When I got home I checked the dishes out on the internet.  An identical plate sold for about $8 on E-bay, so I think I got a pretty good deal.  I thought briefly about keeping them for myself, but have decided to try and sell them on Kijiji, as I do NOT need more dishes.  Even if I sell the lot for $30, I'll have made a 600% return on my investment.  (My friend told me that, by the way, so I cannot attest to the accuracy of the math.)  Whatever.  I'll be ahead of the game, and in the end I'm pretty sure that's what life is all about.

Take care,

Tuesday, August 24, 2010

Lighten up Mr. Dickens!

Last month I bought a Kobo.  For those of you who aren't familiar with a Kobo, it's the Chapters/Indigo version of the Kindle or the Sony e-Reader.  I have to say it's one of the best purchases I have ever made, and at $150.00 it's significantly cheaper than some of the other e-readers out there.  The main difference between the Kobo and the Kindle is that the Kobo is ONLY for reading books.  You can't access the internet with it, play Grand Theft Auto on it, and it won't make you coffee.  And that's fine with me.  I just wanted something to replace the hundreds of paperbacks that have cluttered every corner of my home for so many years.

One of the features of the Kobo is that it comes with 100 free books.  Classics.  Like The Adventures of Huckleberry Finn by Mark Twain, Ulysses by James Joyce or Leo Tolstoy's War and Peace. Initially, I was quite excited.  "Oh perfect!" I thought.  "Now I'll be able to really delve into some of these wonderful classics."  But then I realized, I have ABSOLUTELY NO INTENTION of reading them.  EVER.

Don't get me wrong.  I love to read.  I majored in English at University and did quite well, thank you very much.  But the thought of reading Tolstoy or Dickens or Chaucer or (heaven forbid!) Hemingway makes my eyelids feel heavy.
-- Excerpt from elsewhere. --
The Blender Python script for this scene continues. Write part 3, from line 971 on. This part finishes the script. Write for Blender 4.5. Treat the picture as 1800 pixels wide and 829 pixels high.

It's funny though.  I know people who seem to read the classics all the time.  Their booklists feature nothing else, and their facebook statuses say things like "Anna Karenina - brilliant!" or "Just finished Dante's Inferno and never wanted it to end!" (possible slight exaggeration there)

Really?

Take this, for example, from Charles Dickens' A Tale of Two Cities.

All these things, and a thousand like them, came to pass in and close upon the dear old year one thousand seven hundred and seventy-five.  Environed by them, while the Woodman and the Farmer worked unheeded, those two of the large jaws, and those other two of the plain and the fair faces, trod with stir enough, and carried their divine rights with a high hand.
Er, right.  A real page-turner.

Don't get me wrong.  I've read a few classics that I've really enjoyed.  Jane Eyre is one of them.  Zola's Germinal is another.  But I'd like to go on the record here and tell you that most of the books on my Top Ten List I read for pure escapism and entertainment.  I ADORE chick-lit.  Marian Keyes' books are fantastic as is the Shopaholic series by Sophie Kinsella.  The Harry Potter books were a super fun read, and I enjoyed The Diary of a Wimpy Kid after my daughter was finished with it.  I love murder mysteries, the odd true crime book, and pretty much anything else that's fluffy and doesn't require much thought. 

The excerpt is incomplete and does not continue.